▶ **WHAT YOU HAVE TO DO**
Do not repeat pictures. Repeat exactly the lines of the listing below from its first line through the line with "RNG=np.random.default_rng(7)".

▶ **SUPPLIED INFORMATION**

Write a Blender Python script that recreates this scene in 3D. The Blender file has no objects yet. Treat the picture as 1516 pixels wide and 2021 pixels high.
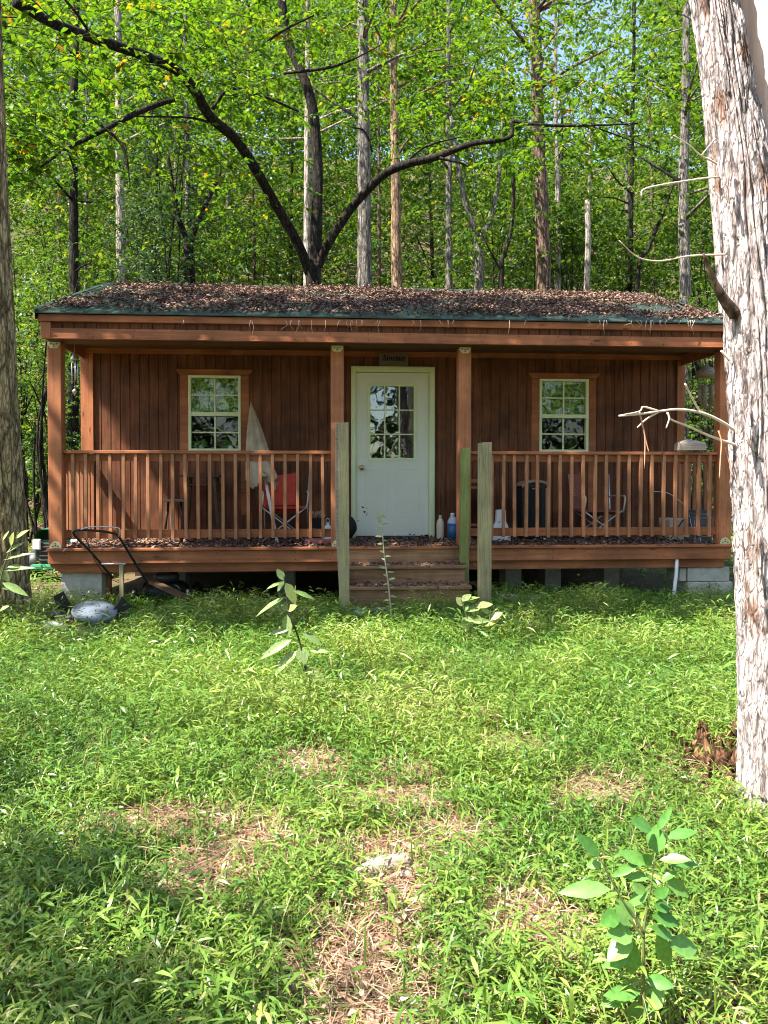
import bpy, math, random
import numpy as np
from mathutils import Vector, Matrix, noise
R_=math.radians
scene=bpy.context.scene
COL=scene.collection
random.seed(7)
RNG=np.random.default_rng(7)

# ------------------------------------------------------------------ camera
F=1540.0; CAM=Vector((-.845,-8.5,1.372)); YAW=.077; PIT=R_(1.2); SH=-31.7
cd=bpy.data.cameras.new('camera'); cam=bpy.data.objects.new('camera',cd); COL.objects.link(cam)
cam.location=CAM; cam.rotation_euler=(math.pi/2-PIT,0,-YAW)
cd.sensor_width=36; cd.lens=36*F/2021; cd.shift_y=SH/2021; cd.clip_start=.05; cd.clip_end=600
scene.camera=cam
FW=Vector((math.sin(YAW)*math.cos(PIT),math.cos(YAW)*math.cos(PIT),-math.sin(PIT)))
RT=Vector((math.cos(YAW),-math.sin(YAW),0)); UP=RT.cross(FW)
def ray(px,py): return FW+RT*((px-758)/F)-UP*((py-1010.5-SH)/F)
def U(px,py,Y):
    "point of the photograph's pixel on the upright plane y=Y"
    d=ray(px,py); return CAM+d*((Y-CAM.y)/d.y)
def G(px,py,z=0.):
    d=ray(px,py); return CAM+d*((z-CAM.z)/d.z)
def PX(Y): return F/((Y-CAM.y))           # pixels per metre on plane Y (about)

# ------------------------------------------------------------------ light
EL=R_(57); AZF=R_(24)                       # sun: from the left, slightly in front of the porch
SUN=Vector((-math.cos(EL)*math.cos(AZF),-math.cos(EL)*math.sin(AZF),math.sin(EL)))
w=bpy.data.worlds.new("World"); scene.world=w; w.use_nodes=True
nt=w.node_tree; bg=nt.nodes['Background']
sky=nt.nodes.new('ShaderNodeTexSky'); sky.sky_type='NISHITA'; sky.sun_disc=False
sky.sun_elevation=EL; sky.sun_rotation=math.atan2(SUN.x,SUN.y)
nt.links.new(sky.outputs[0],bg.inputs[0]); bg.inputs[1].default_value=.115
sl=bpy.data.lights.new('sun','SUN'); sl.energy=5.0; sl.angle=R_(.53); sl.color=(1,.95,.86)
so=bpy.data.objects.new('sun',sl); COL.objects.link(so); so.location=(-20,-3,30)
so.rotation_euler=SUN.to_track_quat('Z','Y').to_euler()
vs=scene.view_settings; vs.view_transform='Standard'; vs.look='None'; vs.gamma=1; vs.exposure=1.95
scene.cycles.use_denoising=True
scene.cycles.filter_width=1.05; scene.cycles.max_bounces=8; scene.cycles.transparent_max_bounces=8; scene.cycles.diffuse_bounces=4

# ------------------------------------------------------------------ materials
def newmat(name):
    m=bpy.data.materials.new(name); m.use_nodes=True
    n=m.node_tree; return m,n,n.nodes['Principled BSDF']
def ramp(n,stops):
    r=n.nodes.new('ShaderNodeValToRGB'); e=r.color_ramp.elements
    e[0].position,e[0].color=stops[0][0],(*stops[0][1],1)
    e[1].position,e[1].color=stops[-1][0],(*stops[-1][1],1)
    for p,c in stops[1:-1]:
        k=e.new(p); k.color=(*c,1)
    return r
def texmap(n,scale,coord='Object'):
    t=n.nodes.new('ShaderNodeTexCoord'); mp=n.nodes.new('ShaderNodeMapping'); mp.inputs['Scale'].default_value=scale
    n.links.new(t.outputs[coord],mp.inputs[0]); return mp
def noi(n,mp,scale,detail=6,rough=.6,dist=0):
    t=n.nodes.new('ShaderNodeTexNoise'); t.inputs['Scale'].default_value=scale; t.inputs['Detail'].default_value=detail
    t.inputs['Roughness'].default_value=rough; t.inputs['Distortion'].default_value=dist
    n.links.new(mp.outputs[0],t.inputs['Vector']); return t
def bump(n,b,src,strength=.4,dist=.01):
    k=n.nodes.new('ShaderNodeBump'); k.inputs['Strength'].default_value=strength; k.inputs['Distance'].default_value=dist
    n.links.new(src,k.inputs['Height']); n.links.new(k.outputs[0],b.inputs['Normal'])
def mixc(n,fac,a,b,mode='MIX'):
    m=n.nodes.new('ShaderNodeMixRGB'); m.blend_type=mode
    for s,i in ((fac,0),(a,1),(b,2)):
        if hasattr(s,'links'): n.links.new(s,m.inputs[i])
        else: m.inputs[i].default_value=s if i==0 else (*s,1)
    return m.outputs[0]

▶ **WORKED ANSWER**
Write a Blender Python script that recreates this scene in 3D. The Blender file has no objects yet. Treat the picture as 1516 pixels wide and 2021 pixels high.
import bpy, math, random
import numpy as np
from mathutils import Vector, Matrix, noise
R_=math.radians
scene=bpy.context.scene
COL=scene.collection
random.seed(7)
RNG=np.random.default_rng(7)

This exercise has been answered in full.